“Quando entro no mar, em um rio muito fundo que não dá pé, gosto de mergulhar pra tocar o chão. Pra ver se é areia, lama, se está quente ou frio. E, da mesma forma, se  vou no rasinho, os pés não me bastam. Quero encontar o chão com a mão, passar a água na cara. Ou estou inteira, ou não me interessa estar”. Me disse hoje a analisanda das 8h. Eu achei isso tão bonito, tão bonito, que precisei de umas duas respiradas fundas pra não chorar no meio da sessão. 

Ontem foi dia das mães, Lalá e eu fomos ao show do Caetano. Sofi desistiu no último minuto, Lalá se chateou, o jantar que pedimos chegou ruim e frio, o gatinho subiu na mesa e derrubou uma porcelana que eu amo, amava, paramos pra varrer os cacos, atrasamos, o táxi também. A casa de shows era, talvez, a mais feia que já vi na vida, a nossa vizinha de mesa falava alto ao telefone, tinha um cheiro de fritura impregnado no lugar, tava frio, a moça da outra mesa tossia muito, o moço diante da Lalá tinha os cabelos compridos e os jogava pra trás, quase chicoteando a menina.
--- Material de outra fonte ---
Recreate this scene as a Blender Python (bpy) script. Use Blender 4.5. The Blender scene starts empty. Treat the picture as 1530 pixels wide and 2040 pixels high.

Sabe assim?

Até que a gente foi chegando. Tentando aproveitar o rasinho. Da reclamação aromática, passamos a invejar as coxinhas, pedimos uma. Prestava, acredita? Oferecemos à vizinha, ela não ouviu e a gente deu graças. Nos empanturramos, inventamos história para o cabeludo e para a doentinha, mangamos da tentativa de ser chique do arquiteto que desenhou a casa. Falamos sobre a vida dele, os pai e os filhos. E nem deve ter tido arquiteto nenhum.

Escureceu e o show começou. Quando Caetano cantou Leãozinho, Lalá chorou. Disse que lembrava que eu cantava essa pra elas quase todo dia tentando fazê-las dormir. Um plural tão bem empregado que pôs a Sofi com a gente em um segundo. Cantava mesmo. Eu já tinha começado a chorar em Sampa, terceira do show. A parte do “e foste um difícil começo” me pega toda vez. E saí chorando até o fim.

Mas no bis, quando Lalá levantou pra dançar Odara, e cantou de boca aberta, balançado o corpo vivo, cheio de beleza e de futuro, quando olhei pra mim e pra ela, juntas e livres, embaladas num mesmo desejo, que é, ao mesmo tempo, tão mesmo e tão outro, mergulhei pra tocar no fundo. É areia de praia pernambucana, minha gente, boa de pisar, e tá quentinho lá embaixo. Ontem foi um dia bom. Tô contente, viu? Contente e inteira. Odara.